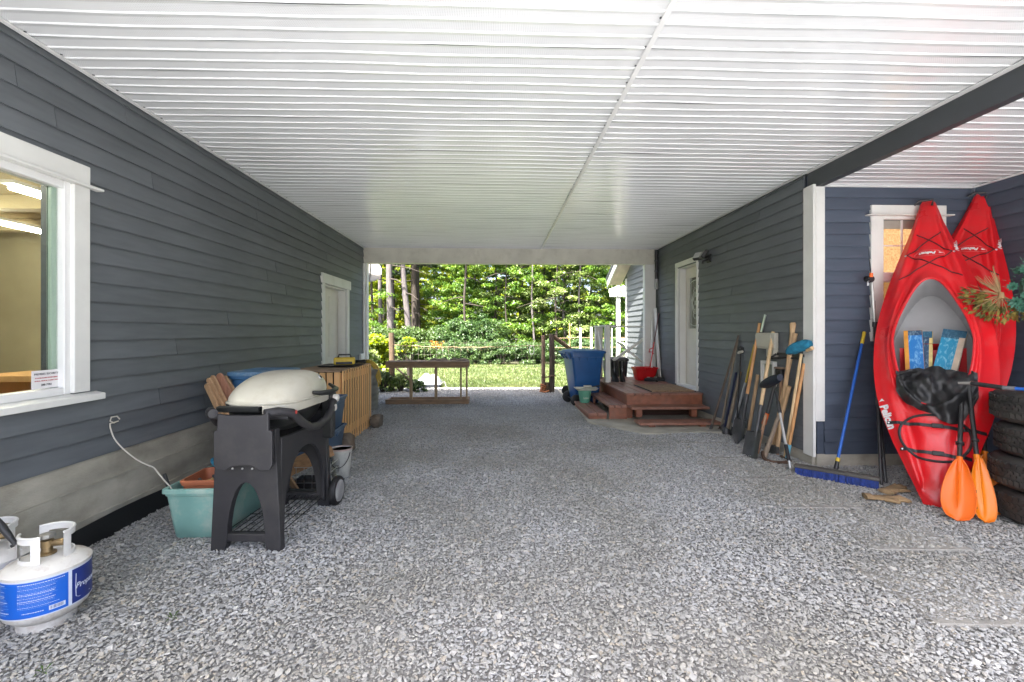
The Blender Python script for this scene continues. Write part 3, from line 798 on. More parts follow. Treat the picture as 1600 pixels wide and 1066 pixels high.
gz0, gz1 = XP(1085, 512, XR).z - 0.02, XP(1085, 432, XR).z + .02
dpart('leaf', [(lx0, lx1, ly0, q0, rdz0 + .014, rdz1 - .032), (lx0, lx1, q1, ly1, rdz0 + .014, rdz1 - .032), (lx0, lx1, q0, q1, rdz0 + .014, gz0), (lx0, lx1, q0, q1, gz1, rdz1 - .032)], M_doorw, rd, 0)
M_lead = mat('dim_frosted_lite', (0.16, 0.16, 0.13), 0.25, var=0.3, vs=14)
dpart('lite', [(lx0 + 0.015, lx0 + 0.025, q0 + .001, q1 - .001, gz0 + .001, gz1 - .001)], M_lead, rd, 0)
for (y0_, y1_, z0_, z1_) in ((q0 - 0.03, q0 + 0.006, gz0 - .03, gz1 + .03), (q1 - 0.006, q1 + 0.03, gz0 - .03, gz1 + .03), (q0 + .007, q1 - .007, gz1 - .006, gz1 + .03), (q0 + .007, q1 - .007, gz0 - .03, gz0 + .006)):
    dpart('lite_frame', [(lx0 - 0.012, lx0 - 0.0005, y0_, y1_, z0_, z1_)], M_doorw, rd, 0.003)
M_came = mat('pale_lead_came', (0.55, 0.55, 0.5), 0.4, metal=0.4)
mz, my = (gz0 + gz1) / 2, (q0 + q1) / 2
def came(fn, n=24, r=0.006):
    b = MB(); b.tube([(lx0 + 0.010, *fn(i / n)) for i in range(n + 1)], r, 6); b.build('came', M_came, rd, smooth=True)
hh = (gz1 - gz0) / 2; ww = (q1 - q0) / 2
came(lambda t: (my + ww * .5 * math.sin(t * 2 * PI), mz + hh * .42 * math.cos(t * 2 * PI)))
came(lambda t: (my + ww * .28 * math.sin(t * 4 * PI) * (1 - .3 * t), mz - hh * .62 + hh * 1.24 * t))
came(lambda t: (my - ww * .28 * math.sin(t * 4 * PI) * (1 - .3 * t), mz - hh * .62 + hh * 1.24 * t))
came(lambda t: (q0 + ww * 2 * t, mz + hh * .78 + hh * .1 * math.sin(t * PI)))
came(lambda t: (q0 + ww * 2 * t, mz - hh * .78 - hh * .1 * math.sin(t * PI)))
came(lambda t: (my + ww * .75, gz0 + 2 * hh * t), 6); came(lambda t: (my - ww * .75, gz0 + 2 * hh * t), 6)
dpart('panel_moulding', [(lx0 - 0.008, lx0 - .0005, ly0 + lw * .16, ly1 - lw * .16, rdz0 + .2, gz0 - .18)], M_doorw, rd, 0.006)
b = MB(); Mx = Matrix.Translation((lx0, ly0 + 0.07, 1.35)) @ Matrix.Rotation(-PI/2, 4, 'Y')
b.lathe([(0.0, 0.0), (0.03, 0.0), (0.012, 0.012), (0.012, 0.035), (0.028, 0.045), (0.028, 0.06), (0.0, 0.07)], 14, Mx); b.build('door_knob', M_steel, rd, smooth=True)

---

Aim:
Using the data above, write out every line exactly, leaving the images behind.

Right answer:
The Blender Python script for this scene continues. Write part 3, from line 798 on. More parts follow. Treat the picture as 1600 pixels wide and 1066 pixels high.
gz0, gz1 = XP(1085, 512, XR).z - 0.02, XP(1085, 432, XR).z + .02
dpart('leaf', [(lx0, lx1, ly0, q0, rdz0 + .014, rdz1 - .032), (lx0, lx1, q1, ly1, rdz0 + .014, rdz1 - .032), (lx0, lx1, q0, q1, rdz0 + .014, gz0), (lx0, lx1, q0, q1, gz1, rdz1 - .032)], M_doorw, rd, 0)
M_lead = mat('dim_frosted_lite', (0.16, 0.16, 0.13), 0.25, var=0.3, vs=14)
dpart('lite', [(lx0 + 0.015, lx0 + 0.025, q0 + .001, q1 - .001, gz0 + .001, gz1 - .001)], M_lead, rd, 0)
for (y0_, y1_, z0_, z1_) in ((q0 - 0.03, q0 + 0.006, gz0 - .03, gz1 + .03), (q1 - 0.006, q1 + 0.03, gz0 - .03, gz1 + .03), (q0 + .007, q1 - .007, gz1 - .006, gz1 + .03), (q0 + .007, q1 - .007, gz0 - .03, gz0 + .006)):
    dpart('lite_frame', [(lx0 - 0.012, lx0 - 0.0005, y0_, y1_, z0_, z1_)], M_doorw, rd, 0.003)
M_came = mat('pale_lead_came', (0.55, 0.55, 0.5), 0.4, metal=0.4)
mz, my = (gz0 + gz1) / 2, (q0 + q1) / 2
def came(fn, n=24, r=0.006):
    b = MB(); b.tube([(lx0 + 0.010, *fn(i / n)) for i in range(n + 1)], r, 6); b.build('came', M_came, rd, smooth=True)
hh = (gz1 - gz0) / 2; ww = (q1 - q0) / 2
came(lambda t: (my + ww * .5 * math.sin(t * 2 * PI), mz + hh * .42 * math.cos(t * 2 * PI)))
came(lambda t: (my + ww * .28 * math.sin(t * 4 * PI) * (1 - .3 * t), mz - hh * .62 + hh * 1.24 * t))
came(lambda t: (my - ww * .28 * math.sin(t * 4 * PI) * (1 - .3 * t), mz - hh * .62 + hh * 1.24 * t))
came(lambda t: (q0 + ww * 2 * t, mz + hh * .78 + hh * .1 * math.sin(t * PI)))
came(lambda t: (q0 + ww * 2 * t, mz - hh * .78 - hh * .1 * math.sin(t * PI)))
came(lambda t: (my + ww * .75, gz0 + 2 * hh * t), 6); came(lambda t: (my - ww * .75, gz0 + 2 * hh * t), 6)
dpart('panel_moulding', [(lx0 - 0.008, lx0 - .0005, ly0 + lw * .16, ly1 - lw * .16, rdz0 + .2, gz0 - .18)], M_doorw, rd, 0.006)
b = MB(); Mx = Matrix.Translation((lx0, ly0 + 0.07, 1.35)) @ Matrix.Rotation(-PI/2, 4, 'Y')
b.lathe([(0.0, 0.0), (0.03, 0.0), (0.012, 0.012), (0.012, 0.035), (0.028, 0.045), (0.028, 0.06), (0.0, 0.07)], 14, Mx); b.build('door_knob', M_steel, rd, smooth=True)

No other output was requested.